◆ **WRITTEN REQUEST**
Starting at the first line of the data, print each line verbatim up to and including the line bearing "SC.camera = cam", omitting pictures.

◆ **DATA SECTION**
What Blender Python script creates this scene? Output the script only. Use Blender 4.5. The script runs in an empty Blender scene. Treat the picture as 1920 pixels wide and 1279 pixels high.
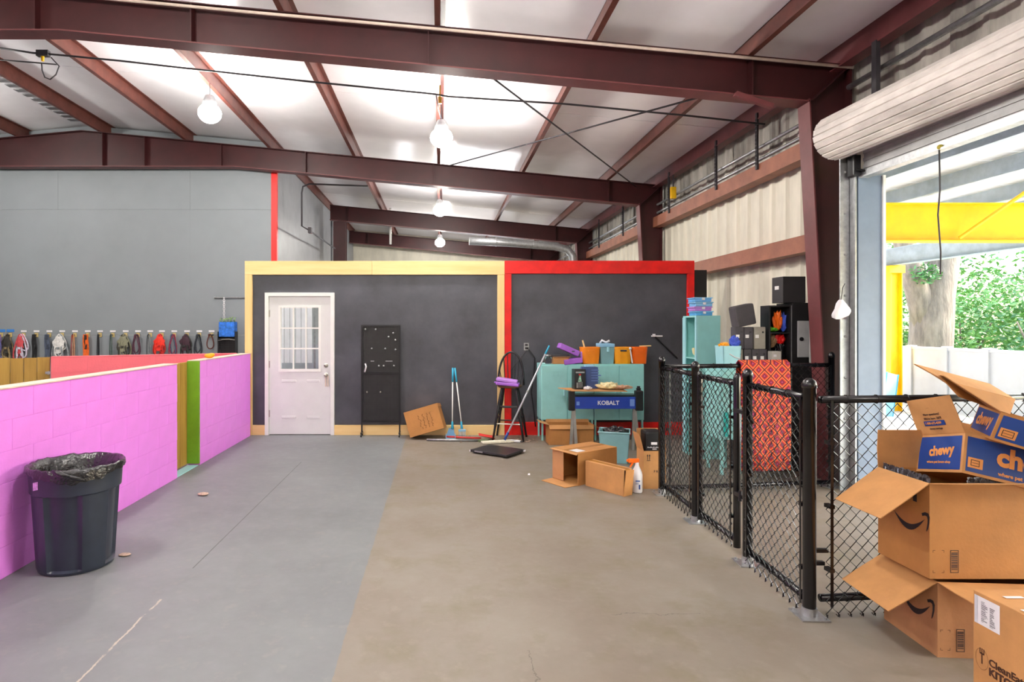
import bpy, bmesh, math, random
from mathutils import Vector, Matrix, Euler
random.seed(11)
SC = bpy.context.scene
COL = SC.collection
PI = math.pi
R = math.radians

# ------------------------------------------------------------------ camera
cd = bpy.data.cameras.new('camera')
cam = bpy.data.objects.new('camera', cd)
COL.objects.link(cam)
cam.location = (0, 0, 1.6)
cam.rotation_euler = (R(90), 0, 0)
cd.sensor_width = 36
cd.lens = 21.0
cd.shift_x = 135 / 1920
cd.shift_y = -27.5 / 1920
cd.clip_start = 0.05
cd.clip_end = 300
SC.camera = cam

# ------------------------------------------------------------------ world, sun, exposure
SC.view_settings.view_transform = 'Standard'
SC.view_settings.look = 'None'
SC.view_settings.gamma = 1.0
SC.view_settings.use_curve_mapping = False
SC.view_settings.exposure = 0.56
w = bpy.data.worlds.new('world')
SC.world = w
w.use_nodes = True
wn = w.node_tree
wn.nodes.clear()
sky = wn.nodes.new('ShaderNodeTexSky')
sky.sky_type = 'NISHITA'
sky.sun_elevation = R(40)
sky.sun_rotation = R(95)
sky.sun_disc = False
sky.air_density = 1.2
sky.dust_density = 3.0
bg = wn.nodes.new('ShaderNodeBackground')
bg.inputs['Strength'].default_value = 1.1
wo = wn.nodes.new('ShaderNodeOutputWorld')
wn.links.new(sky.outputs[0], bg.inputs['Color'])
wn.links.new(bg.outputs[0], wo.inputs['Surface'])
sl = bpy.data.lights.new('sun', 'SUN')
sl.energy = 9.0
sl.angle = R(1.5)
sl.color = (1.0, 0.96, 0.88)
sun = bpy.data.objects.new('sun', sl)
COL.objects.link(sun)
sun.rotation_euler = (Vector((-0.75, 0.12, -0.62))).to_track_quat('-Z', 'Y').to_euler()
LAMP_E = 225.0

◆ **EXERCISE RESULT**
What Blender Python script creates this scene? Output the script only. Use Blender 4.5. The script runs in an empty Blender scene. Treat the picture as 1920 pixels wide and 1279 pixels high.
import bpy, bmesh, math, random
from mathutils import Vector, Matrix, Euler
random.seed(11)
SC = bpy.context.scene
COL = SC.collection
PI = math.pi
R = math.radians

# ------------------------------------------------------------------ camera
cd = bpy.data.cameras.new('camera')
cam = bpy.data.objects.new('camera', cd)
COL.objects.link(cam)
cam.location = (0, 0, 1.6)
cam.rotation_euler = (R(90), 0, 0)
cd.sensor_width = 36
cd.lens = 21.0
cd.shift_x = 135 / 1920
cd.shift_y = -27.5 / 1920
cd.clip_start = 0.05
cd.clip_end = 300
SC.camera = cam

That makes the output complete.